Faux cherry trees, real comfort

Photo by David Robert

Brilliant, I thought. I’d evaluate the comfort factor of the Peppermill Coffee Shop’s “comfort food” menu after the supreme discomfort that would be my kid sister’s 21st birthday blowout. Problem? The Coffee Shop doesn’t offer their “comfort food” menu on weekends. Drat! Between you and me and the fence post, someone really ought to talk to the management about that.

Luckily, or something, the next night found me plenty grouchy and still in need of food-furnished comfort. I made a second trip to the Peppermill.

The hostess promptly seated me underneath one of those freaky fake cherry trees, which complemented the hot pink and purple lights.

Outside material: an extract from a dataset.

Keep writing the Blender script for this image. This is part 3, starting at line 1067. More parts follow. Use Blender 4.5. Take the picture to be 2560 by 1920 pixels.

Why does the casino dining experience always involve bizarro lighting schemes and fake foliage?

My comfort foods are mac ‘n’ cheese and chicken soup, neither of which are on the Monday through Friday comfort food menu. However, they offer a dozen other choices like roast beef sandwich, blueberry pancakes, chili cheese hamburger and spaghetti, all priced at $4.95 and paired with a cup of soup or a salad. I ordered the chicken pot pie and a cup of split pea soup. The server’s efficiency and friendly detachment cheered me slightly.

The soup was creamy and smoky with little cubes of ham, carrots and what might have been potatoes: The mottled light of the cherry tree made it hard to tell. Split pea soup always reminds me of that scene from The In-Laws, in which Alan Arkin is stunned into silence and Peter Falk is trying to calm him down by casually tasting Arkin’s split pea soup. “It’s a little greasy, but it’s very nice,” Falk says. “Crumble up some saltines into it, Shel; that will absorb the grease.” My soup was very nice, and not at all greasy, but the memory made me laugh and I crumbled some saltines into my soup for fun. The lighting didn’t look so strange anymore.

Before I’d finished my soup, the chicken pot pie was delivered to my table, and the size of it made me forget which hand held my pen and which held the spoon. Does a bowl of pot pie innards covered with a floating crust technically qualify as a pot pie? I’m not sure, but pot pie is one of those never-cooling foods, so I appreciated the theory of this construction.

The crust wasn’t as well done as I like, but it was plenty hearty for breaking up and stirring into the filling—the true joy of the pot pie experience. The stew-like goo inside was made up of bigger-than-spoonful-sized hunks of ultra-tender chicken, huge chunks of potatoes, carrots and celery.

Dessert isn’t on the comfort food menu, but I perused the many offerings on the regular menu and ordered the chocolate suicide cake ($3.95) with vanilla bean ice cream ($1) anyway. What’s more comforting than chocolate? This slab of cake had three dense, rich layers of cakey goodness, layered with what the Peppermill calls fudge, but what I would place in the mousse family. The whole deal is drizzled with chocolate syrup. After I ate all I could, I scraped off the icing and made little sculptures by smooshing the cake parts into the syrup, a la “Close Encounters.”

“This means something.”

Yes it does: that I was full, satisfied, in a much better mood, and ready to go home and put on comfy pants.

Which is just what comfort food ought to do for a person.